The judge said the men couldn’t advocate for themselves
In a hearing last week called to address reports that eight immigrants had been sent to South Sudan, Murphy said the men hadn’t been able to argue that the deportation could put them in danger.
But instead of ordering the government to return the men to the U.S. for hearings — as the plaintiffs wanted — he gave the government the option of holding the hearings in Djibouti where the plane had flown on its way to South Sudan as long as the men remained in U.S. government custody. Days later, the Trump administration filed another motion saying that Murphy was requiring them to hold “dangerous criminals in a sensitive location.”
But in his order Monday he emphasized repeatedly that it was the government’s “own suggestion” that they be allowed to process the men’s claims while they were still abroad.
“It turns out that having immigration proceedings on another continent is harder and more logistically cumbersome than Defendants anticipated,” Murphy wrote.
The government has argued that the men had a history with the immigration system, giving them prior opportunities to express a fear of being deported to a country outside their homeland. And the Trump administration has said that the men’s home — Cuba, Laos, Mexico, Myanmar, Vietnam and South Sudan — would not take them back.
The administration has also repeatedly emphasized the men’s criminal histories in the U.S. and portrayed them as national security threats.
The administration is relying on third countries
The Trump administration has increasingly relied on third countries to take immigrants who cannot be sent to their home countries for various reasons. Some countries simply refuse to take back their citizens being deported while others take back some but not all of their citizens. And some cannot be sent to their home countries because of concerns they’ll be tortured or harmed.
Historically that has meant that immigration enforcement officials have had to release people into the U.S. that it wants to deport but can’t.

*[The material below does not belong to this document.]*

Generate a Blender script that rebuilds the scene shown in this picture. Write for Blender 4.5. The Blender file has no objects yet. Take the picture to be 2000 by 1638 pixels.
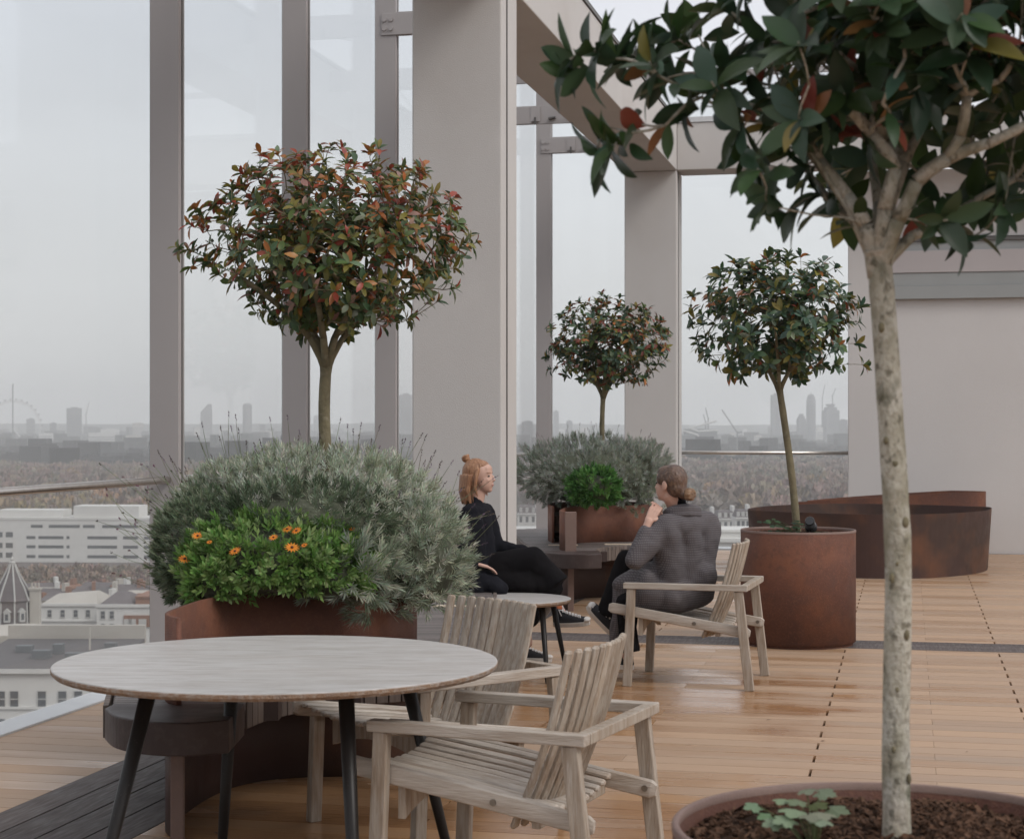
HAZE=2.7e-4; CLOUD=7.9; SUN_E=1.25; EXPO=0.29
import bpy, math, random
from mathutils import Vector, Matrix, noise
PI = math.pi; R = math.radians
sc = bpy.context.scene
C = sc.collection
EYE = 1.55; FOC = 3480.0; TH = R(12.55)
GROUND = -43.5
ct, st = math.cos(TH), math.sin(TH)
def cw(xc, D, z=0.0):                       # view-aligned plan coordinates -> world
    return Vector((xc*ct - D*st, xc*st + D*ct, z))
def at(p, D, z=0.0):
    return cw((p-1000)/FOC*D, D, z)
def hz(y, D):                               # height of a sight line at photo row y, distance D
    return EYE - (y-832)*D/FOC

# ------------------------------------------------------------------ mesh collector
class MB:
    def __init__(s): s.v=[]; s.f=[]; s.c=[]; s.col=(1,1,1)
    def add(s, vs, fs, M=None):
        o=len(s.v)
        if M is not None: vs=[M@Vector(v) for v in vs]
        s.v.extend([tuple(v) for v in vs]); s.f.extend([tuple(i+o for i in f) for f in fs]); s.c.extend([s.col]*len(fs))
    def box(s, x0,x1,y0,y1,z0,z1, M=None):
        s.add([(x0,y0,z0),(x1,y0,z0),(x1,y1,z0),(x0,y1,z0),(x0,y0,z1),(x1,y0,z1),(x1,y1,z1),(x0,y1,z1)],
              [(0,3,2,1),(4,5,6,7),(0,1,5,4),(1,2,6,5),(2,3,7,6),(3,0,4,7)], M)
    def bar(s, p0, p1, w, h, side=(0,1,0)):   # bar with section w (along side) x h
        p0=Vector(p0); p1=Vector(p1); d=(p1-p0).normalized(); sd=Vector(side); sd=(sd-d*sd.dot(d)).normalized(); up=d.cross(sd)
        vs=[]
        for p in (p0,p1):
            for a,b in ((-1,-1),(1,-1),(1,1),(-1,1)): vs.append(p+sd*(a*w/2)+up*(b*h/2))
        s.add(vs,[(0,3,2,1),(4,5,6,7),(0,1,5,4),(1,2,6,5),(2,3,7,6),(3,0,4,7)])
    def slat(s, pts, w, t, side=(0,1,0), n=8):  # rounded slat swept along points
        pts=[Vector(p) for p in pts]; rings=[]
        for i,p in enumerate(pts):
            d=(pts[min(i+1,len(pts)-1)]-pts[max(i-1,0)]).normalized(); sd=Vector(side); sd=(sd-d*sd.dot(d)).normalized(); up=d.cross(sd)
            e=1.0
            ring=[]
            for k in range(n):
                a=2*PI*(k+.5)/n; cx=math.cos(a); cy=math.sin(a)
                q=4.0; m=(abs(cx)**q+abs(cy)**q)**(-1/q)
                ring.append(p+sd*(cx*m*w/2*e)+up*(cy*m*t/2*e))
            rings.append(ring)
        def cap(p,ring,sg,d):
            return [p+d*sg*t*.32+(v-p)*.62 for v in ring]
        d0=(pts[1]-pts[0]).normalized(); d1=(pts[-1]-pts[-2]).normalized()
        rings=[cap(pts[0],rings[0],-1,d0)]+rings+[cap(pts[-1],rings[-1],1,d1)]
        vs=[v for r in rings for v in r]; fs=[]
        for i in range(len(rings)-1):
            for k in range(n):
                a=i*n+k; b=i*n+(k+1)%n; fs.append((a,b,b+n,a+n))
        fs.append(tuple(range(n))[::-1]); fs.append(tuple(range(len(vs)-n,len(vs))))
        s.add(vs,fs)
    def tube(s, pts, rs, n=8, cap=True):
        pts=[Vector(p) for p in pts]; vs=[]; fs=[]
        if not hasattr(rs,'__len__'): rs=[rs]*len(pts)
        ref=Vector((.13,.27,1)).normalized()
        prev=None
        for i,p in enumerate(pts):
            d=(pts[min(i+1,len(pts)-1)]-pts[max(i-1,0)])
            if d.length<1e-9: d=Vector((0,0,1))
            d.normalize()
            if prev is None:
                a=ref if abs(d.dot(ref))<.9 else Vector((1,0,0)); u=(a-d*a.dot(d)).normalized()
            else: u=(prev-d*prev.dot(d)).normalized()
            prev=u; w=d.cross(u)
            for k in range(n):
                t=2*PI*k/n; vs.append(p+(u*math.cos(t)+w*math.sin(t))*rs[i])
        for i in range(len(pts)-1):
            for k in range(n):
                a=i*n+k; b=i*n+(k+1)%n; fs.append((a,b,b+n,a+n))
        if cap: fs.append(tuple(range(n))[::-1]); fs.append(tuple(range(len(vs)-n,len(vs))))
        s.add(vs,fs)
    def ell(s, c, r, M=None, nu=14, nv=9):
        vs=[(c[0],c[1],c[2]+r[2])]; fs=[]
        for j in range(1,nv):
            p=PI*j/nv
            for i in range(nu):
                t=2*PI*i/nu; vs.append((c[0]+r[0]*math.sin(p)*math.cos(t),c[1]+r[1]*math.sin(p)*math.sin(t),c[2]+r[2]*math.cos(p)))
        vs.append((c[0],c[1],c[2]-r[2])); L=len(vs)-1
        for i in range(nu): fs.append((0,1+i,1+(i+1)%nu)); fs.append((L,L-nu+(i+1)%nu,L-nu+i))
        for j in range(nv-2):
            for i in range(nu):
                a=1+j*nu+i; b=1+j*nu+(i+1)%nu; fs.append((a,a+nu,b+nu,b))
        s.add(vs,fs,M)
    def caps(s, p0, p1, r0, r1, n=12):         # tapered capsule
        p0=Vector(p0); p1=Vector(p1); d=(p1-p0); L=d.length
        if L<1e-6: s.ell(p0,(r0,r0,r0)); return
        d/=L; pts=[];rs=[]
        for a in (80,55,30): pts.append(p0-d*r0*math.sin(R(a))); rs.append(r0*math.cos(R(a)))
        pts.append(p0); rs.append(r0); pts.append(p1); rs.append(r1)
        for a in (30,55,80): pts.append(p1+d*r1*math.sin(R(a))); rs.append(r1*math.cos(R(a)))
        s.tube(pts,rs,n)
    def lathe(s, prof, n=48, M=None):          # profile [(r,z)]
        vs=[];fs=[]
        for r,z in prof:
            for k in range(n): vs.append((r*math.cos(2*PI*k/n),r*math.sin(2*PI*k/n),z))
        for i in range(len(prof)-1):
            for k in range(n):
                a=i*n+k;b=i*n+(k+1)%n; fs.append((a,b,b+n,a+n))
        s.add(vs,fs,M)
    def prism(s, poly, z0, z1, M=None):
        n=len(poly); vs=[(x,y,z0) for x,y in poly]+[(x,y,z1) for x,y in poly]
        fs=[tuple(range(n))[::-1],tuple(range(n,2*n))]+[(i,(i+1)%n,(i+1)%n+n,i+n) for i in range(n)]
        s.add(vs,fs,M)
    def ribbon(s, path, z0, z1, th, closed=False):  # vertical sheet; z1 may be a list
        n=len(path); P=[Vector((p[0],p[1])) for p in path]
        z0s=z0 if hasattr(z0,'__len__') else [z0]*n; z1s=z1 if hasattr(z1,'__len__') else [z1]*n
        vs=[]
        for i,p in enumerate(P):
            a=P[(i-1)%n] if (closed or i>0) else p; b=P[(i+1)%n] if (closed or i<n-1) else p
            d=(b-a).normalized(); nn=Vector((-d.y,d.x))*th/2
            vs+= [(p.x+nn.x,p.y+nn.y,z0s[i]),(p.x-nn.x,p.y-nn.y,z0s[i]),(p.x-nn.x,p.y-nn.y,z1s[i]),(p.x+nn.x,p.y+nn.y,z1s[i])]
        fs=[]
        for i in range(n if closed else n-1):
            a=4*i; b=4*((i+1)%n)
            for k in range(4): fs.append((a+k,b+k,b+(k+1)%4,a+(k+1)%4))
        if not closed: fs+=[(0,1,2,3),(4*n-1,4*n-2,4*n-3,4*n-4)]
        s.add(vs,fs)
    def build(s, name, mat, parent=None, smooth=False, bevel=0, loc=None, rotz=0, colattr=False, remesh=0, smoothit=0, sm_angle=None, disp=None):
        me=bpy.data.meshes.new(name); me.from_pydata(s.v,[],s.f); me.materials.append(mat)
        if colattr:
            at_=me.color_attributes.new('Col','FLOAT_COLOR','CORNER'); data=[]
            for p,c in zip(me.polygons,s.c):
                data.extend((c[0],c[1],c[2],1.0)*p.loop_total)
            at_.data.foreach_set('color',data)
        if smooth: me.polygons.foreach_set('use_smooth',[True]*len(me.polygons))
        me.update()
        o=bpy.data.objects.new(name,me); C.objects.link(o)
        if parent: o.parent=parent
        if loc is not None: o.location=loc
        if rotz: o.rotation_euler=(0,0,rotz)
        if bevel:
            b=o.modifiers.new('bevel','BEVEL'); b.width=bevel; b.segments=2; b.limit_method='ANGLE'; b.angle_limit=R(40)
        if remesh:
            m=o.modifiers.new('skin','REMESH'); m.mode='VOXEL'; m.voxel_size=remesh; m.use_smooth_shade=True
            if smoothit:
                q=o.modifiers.new('smooth','SMOOTH'); q.factor=.5; q.iterations=smoothit
        if disp:
            t=bpy.data.textures.new(name+'_folds','CLOUDS'); t.noise_scale=disp[1]; t.noise_depth=2
            q=o.modifiers.new('folds','DISPLACE'); q.texture=t; q.strength=disp[0]; q.mid_level=.5
            q.texture_coords='LOCAL'
        return o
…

But the Trump administration has leaned on other countries to take them. In the Western Hemisphere, El Salvador, Costa Rica and Panama have all agreed to take some people being removed from the U.S., with El Salvador being the most controversial example because it is holding people deported from the U.S. in a notorious prison.
The Trump administration has said it’s exploring other third countries for deportations.
Murphy said in his order that the eight men were initially told May 19 they’d be going to South Africa and then later that same day were told they were going to South Sudan. He noted that the U.S. government “has issued stark warnings regarding South Sudan.”
He said the men had fewer than 16 hours between being told they were going to be removed and going to the airport “most of which were non-waking hours” and “limited, if any” ability to talk to family or a lawyer. “Given the totality of the circumstances, it is hard to take seriously the idea that Defendants intended these individuals to have any real opportunity to make a valid claim,” the judge wrote.